Cyberbullying is not only harmful but can also cross the line to criminal conduct


While bullying has always been particularly problematic among teenagers, cyberbullying - bullying that occurs in an electronic format—can be even more harmful. With the widespread use of social media and messaging, this problem may be the most dangerous form of bullying to date. What some might not realize is that it can also be a crime.


While Minnesota doesn't have a crime specific to cyberbullying yet, these acts can be punished as harassment or stalking crimes. Harassment and stalking carry penalties ranging from a year of jail time to 10 years in prison.


Penalties for Cyberharassment

Minnesota law makes it a crime to harass or intimidate another through any available technology.


Harassment. A communication is considered harassment if it:

  • causes or would likely cause a reasonable person to suffer substantial emotional distress, or

  • causes a reasonable person to fear for their own or a family member's safety.

This law also covers acts of doxing where a person uses another's personal information, without their consent, to solicit sexual acts with others.


Penalties. A person convicted of harassment faces up to 364 days in jail and a $3,000 fine for a gross misdemeanor. Felony penalties apply when a defendant:

  • has a prior conviction for harassment or a similar crime

  • harasses another due to bias (such as race, gender, or sexual orientation)

  • unlawfully impersonates someone else, or

  • harasses a minor who's at least three years younger than the defendant.

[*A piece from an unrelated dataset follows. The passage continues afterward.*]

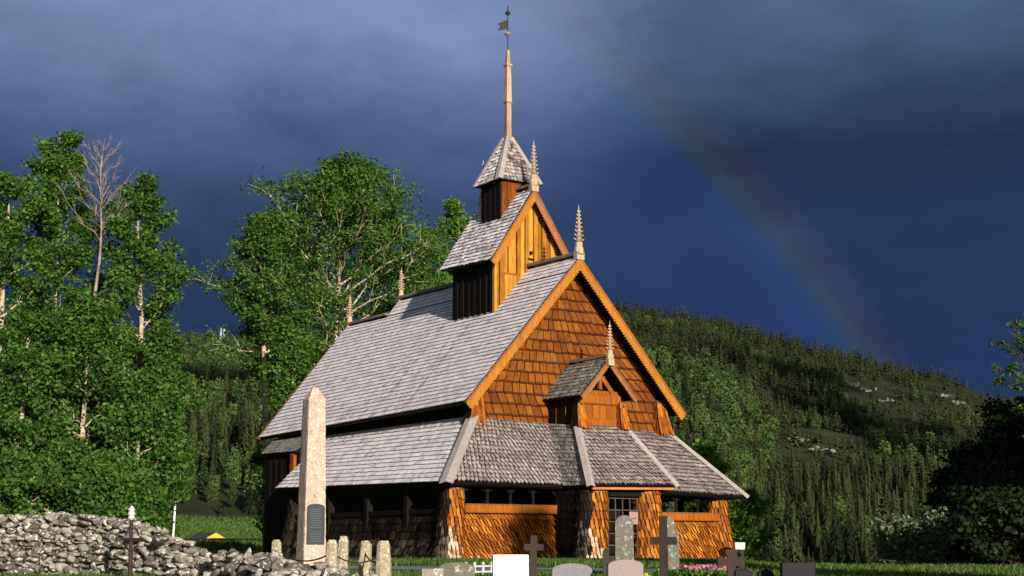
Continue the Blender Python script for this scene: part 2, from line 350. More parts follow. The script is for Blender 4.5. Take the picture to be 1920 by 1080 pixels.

These felonies carry a maximum 5-year prison sentence. The penalty increases to a 10-year felony for third and subsequent convictions, as well as harassment of a minor where the defendant acted with sexual or aggressive intent.


Penalties for Cyberstalking

A person who repeatedly harasses another knowing that their actions will, and do, terrorize the victim can be charged with felony stalking. The maximum penalty for stalking—including cyberstalking—is 10 years of prison time and a $20,000 fine.